Not every word and phrase in any of the world’s languages can or should be translated. Some words should be borrowed and kept close to their original form and sound, or else people should create new ways of adopting these words.
Recently, the English word stereotype has been widely used by the mainland public. However, it is not used in its English form, but in Chinese, which sounds like “Ke Ban Yin Xiang.”
A native Chinese speaker myself, I cannot say I would translate stereotype as Ke Ban Yin Xiang.
According to the Google dictionary, the word stereotype has the following meanings: a widely held but fixed and oversimplified image or idea of a particular type of person or thing; a person or thing that conforms to a stereotypical image; a relief printing plate cast in a mold made from composed type or an original plate; or, as a verb, to view or represent as a stereotype.
In turn, according to the Baidu dictionary, Ke Ban has two meanings – to cut a block for printing; inflexible, having no changes, or being unable to change due to different conditions. Finally, Yin Xiang has three meanings – shadow; impression; memory.
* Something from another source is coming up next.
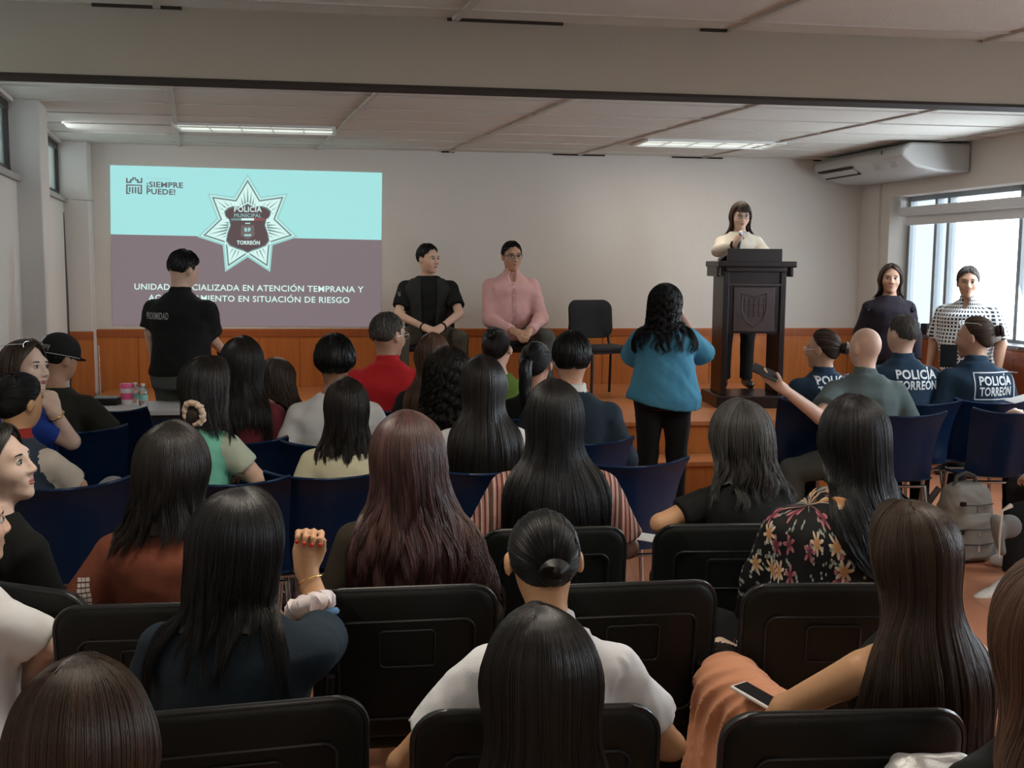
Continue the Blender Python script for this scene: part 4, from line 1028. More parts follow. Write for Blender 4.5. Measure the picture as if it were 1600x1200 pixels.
chair('n', 352, 752, 'navy chair under the woman in the mint top', NG, rz=4)
chair('n', 95, 758, 'navy chair under the woman in the raglan shirt', NG, rz=18)
chair('n', 118, 672, 'navy chair beside the girl who looks back at the right', NG, rz=14)
chair('n', 172, 640, 'navy chair pushed under the white-topped table', NG, rz=-12)
chair('n', 1408, 648, 'navy chair under the bald man in the grey polo', NG, rz=0)
chair('n', 1437, 630, 'navy chair under the police officer with shaved grey hair', NG, rz=0)
chair('n', 1550, 628, 'navy chair under the police officer with the high bun', NG, rz=0)
chair('n', 1585, 644, 'empty navy chair at the right edge behind the grey backpack', NG, rz=-3)
chair('n', 1275, 627, 'navy chair under the police officer with glasses and low bun', NG, rz=6)
chair('n', 908, 690, 'navy chair under the man with the white collar', NG)
chair('n', 525, 694, 'navy chair under the man in the white tee', NG)
chair('n', 692, 697, 'navy chair under the girl with curly dark hair', NG)
chair('n', 366, 690, 'navy chair under the woman in the maroon top', NG)
chair('n', 606, 640, 'navy chair under the man in the red shirt', NG)
chair('n', 800, 652, 'navy chair under the woman in the green top', NG)
chair('v', 5, 915, 'black chair at the left edge under the woman seen in profile', VG, rz=-20)
chair('f', 918, 478, 'empty black fabric chair on the stage right of the man in pink', 'black fabric chairs on the stage', rz=188+18, zb=SZ, Y=9.75)
chair('f', 671, 480, 'black fabric chair on the stage under the man in the dark vest', 'black fabric chairs on the stage', rz=188, zb=SZ, Y=9.85)
chair('f', 806, 478, 'black fabric chair on the stage under the man in the pink shirt', 'black fabric chairs on the stage', rz=188, zb=SZ, Y=9.85)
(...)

Hence, combining Ke Ban and Yin Xiang to generate Ke Ban Yin Xiang forces you to choose the best meaning of both words in order to approach the translation of the word stereotype. I confess that I cannot see any relationship whatsoever between these terms.
From this example, I would like to emphasize here that not every English term should be translated into Chinese, and the same applies to other languages. I conclude that instead of searching for words which already exist in our own language (Chinese in this case, since it is the official language in Macau), and trying to match these words with English or Portuguese equivalents, Macau could create new words and expand its own vocabulary, like it did in the past in place of rigid translations.
Quite often, Portuguese-Chinese and English-Chinese translators find themselves forced to translate words with cultural and social backgrounds and meanings that are difficult to translate across all languages.
Macau has been trying to avoid rigid translations, but it can still learn more from the Japanese example.
I am not claiming that Macau ought to improve language skills only through a natural and gradual evolution of society. Macau could indeed, from the government’s perspective, create a dictionary containing foreign words.
Since Macau is participating in the development of the Greater Bay Area, and is increasingly becoming more integrated with mainland communities, Macau could truly become the platform between China and Portuguese-speaking countries, therefore becoming a platform for even larger intercontinental cooperation.
In particular, linguistically speaking, through Macau’s language development, it is very likely that Portuguese-speaking countries’ cultures may be better understood. In the mid-term, the world could become a place better understood by the countries within it.
Macau has all the resources and conditions needed to develop a language. In view of that, Macau is expected to achieve some new creations never realized by others.
In Macau, there are already many transliterated words, although there should be many more.
By the way, I would think that Ke Ban Yin Xiang meant “rigid image” if a Chinese teacher asked me to explain the word.